Interest has grown rapidly recently in Nelson as the bicentenary of his victory over the French at Trafalgar approaches next month. Most of the 13ft statue has long disappeared, but the head has been kept at several venues. It has now been put on display in Dublin City Archive, near its original location in O'Connell Street.

Its destruction was regarded at the time as something of a nocturnal jape by IRA members acting individually, and probably not with the sanction of the organisation.

No one was killed or injured and damage to property other than the pillar was minimal. The remaining stump was blown up by the Irish army, local traders complaining that the second explosion had caused more damage than the first.

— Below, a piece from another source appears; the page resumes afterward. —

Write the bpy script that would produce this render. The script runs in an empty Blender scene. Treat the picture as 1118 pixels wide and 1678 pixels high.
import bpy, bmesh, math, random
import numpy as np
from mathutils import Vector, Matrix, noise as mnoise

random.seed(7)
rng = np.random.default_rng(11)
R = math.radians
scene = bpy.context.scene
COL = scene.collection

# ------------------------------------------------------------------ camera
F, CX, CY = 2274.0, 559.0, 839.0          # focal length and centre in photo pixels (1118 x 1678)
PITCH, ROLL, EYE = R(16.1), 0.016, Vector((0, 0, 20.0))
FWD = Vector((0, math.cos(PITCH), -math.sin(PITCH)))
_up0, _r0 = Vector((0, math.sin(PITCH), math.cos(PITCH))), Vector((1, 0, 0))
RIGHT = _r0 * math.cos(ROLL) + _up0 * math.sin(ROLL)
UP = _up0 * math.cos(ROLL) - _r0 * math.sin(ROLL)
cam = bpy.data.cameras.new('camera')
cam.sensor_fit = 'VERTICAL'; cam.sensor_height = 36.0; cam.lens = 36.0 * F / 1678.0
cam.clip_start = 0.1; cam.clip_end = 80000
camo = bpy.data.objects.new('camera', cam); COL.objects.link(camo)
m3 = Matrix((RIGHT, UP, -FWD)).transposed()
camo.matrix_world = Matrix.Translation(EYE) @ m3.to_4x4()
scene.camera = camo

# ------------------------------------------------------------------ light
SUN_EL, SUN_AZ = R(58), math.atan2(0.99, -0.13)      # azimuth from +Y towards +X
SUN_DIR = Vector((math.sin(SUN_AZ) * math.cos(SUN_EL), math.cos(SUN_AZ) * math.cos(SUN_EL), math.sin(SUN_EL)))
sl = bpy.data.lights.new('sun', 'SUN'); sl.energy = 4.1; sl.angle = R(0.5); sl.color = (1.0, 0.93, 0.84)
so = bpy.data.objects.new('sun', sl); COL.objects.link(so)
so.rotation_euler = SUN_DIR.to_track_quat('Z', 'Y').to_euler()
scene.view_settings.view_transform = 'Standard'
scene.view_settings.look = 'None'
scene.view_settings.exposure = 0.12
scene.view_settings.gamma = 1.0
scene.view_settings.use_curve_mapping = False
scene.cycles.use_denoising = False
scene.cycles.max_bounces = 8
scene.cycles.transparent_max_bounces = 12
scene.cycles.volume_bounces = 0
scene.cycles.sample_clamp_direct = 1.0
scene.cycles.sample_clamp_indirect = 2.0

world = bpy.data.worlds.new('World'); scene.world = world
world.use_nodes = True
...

An even larger monument to another British hero of Napoleonic times stands in Dublin's Phoenix Park, the largest obelisk of Europe, in memory of the Duke of Wellington.

Although massive, it is almost lost in the park's sprawling acres. It is made of solid granite and is not prominently labelled as a memorial to Wellington. Its sheer size may have helped protect it.

Less formidable statues have not been so fortunate. In the 1920s, a statue of King William III was blown up; in 1937, King George II's memorial was dynamited and others were destroyed in the 1950s. After Nelson's pillar was destroyed, much debate followed on how to replace it, but it was not until two years ago that a stainless steel spire, 130 metres high, was erected on the site. The pillar had stood in the city centre since 1808, surviving the huge damage to the street caused by the Easter rising of 1916.

Several years ago, a republican, Liam Sutcliffe, then 70, claimed he had blown up the pillar. He said: "I was having a drink with an old friend at the time. The 1916 rising was being marked with functions and dinners and the campaign was fizzled out. We thought the rising should be marked with something a bit more dramatic. So I said we should remove it." He was arrested but no charges were brought.